FOOTBALL IS really exciting at the moment and is zooming forward at a rate of knots. In particular, there's a buzz here right now as we're hoping Tottenham is going to do well next year. I think football hasn't nearly fulfilled its potential. What you do have to be able to do is keep football in perspective. Obviously I get excited about the game but at the end of the day, I've got a business to run. For every job that I need done at Tottenham I get about 20 applicants. But I have to be objective, the mad Tottenham fans tend to be of no use. You need someone who wants to do the job. It's perhaps a little sycophantic, but I do feel that Alan Sugar our chairman is a leader in his field. He is constantly looking ahead, trying to modernise the game. I also think it's important to have an outsider in charge rather than someone who was once a player. Businessmen have a different perspective on the business. I think we up the ante a little.

David Richards

Chairman of Sheffield Wednesday

and the Premier League

WORKING IN this business is a great challenge and one in which you really have to love football if you want to do well. I myself enjoy the ability to build up a business and successful club and manage it. I also relish the fact that I can contribute to making life better for the fans. Within the industry people like Martin Edwards (chairman of Manchester United), Ken Bates (Chelsea's chairman) and Alan Sugar stand out as being real successes. They are shaping the business in a positive way. They have vision and focus and will listen. Really I admire every single one of the 19 chairmen because they're chairmen of the best league in the world.

Adam Pearson

Commercial Director

Leeds United Football Club

OUR REVENUE really isn't just football, we're involved in travel, financial services, IT training, all sorts.

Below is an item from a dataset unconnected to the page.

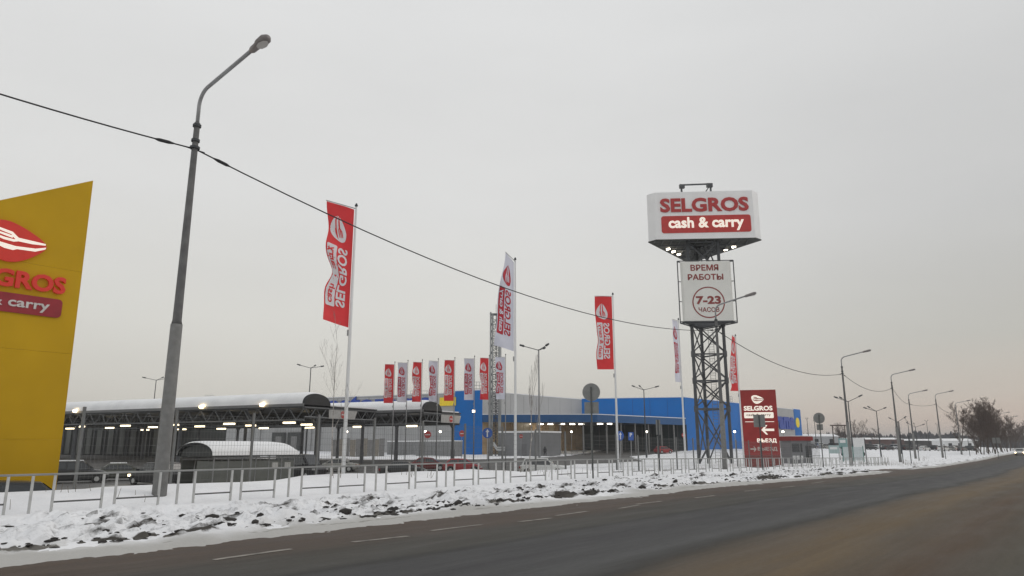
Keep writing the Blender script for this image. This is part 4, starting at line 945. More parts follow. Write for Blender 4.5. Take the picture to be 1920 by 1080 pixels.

But all our revenue streams are centred around making the club work. Obviously we're not yet Manchester United, but we are something that may come to rival them in times ahead. Obviously, a lot of your revenue will depend on your team but essentially the name of the game is to maximise revenue. To do well, you need to have a good business awareness and all round ability and, to get the most out of it, I do think you need to have a passion for the game. I thoroughly admire Martin Edwards at Manchester United and his deputy, Peter Kenyon, in part because of the sheer size of their operation. And of course I think we've got some great people.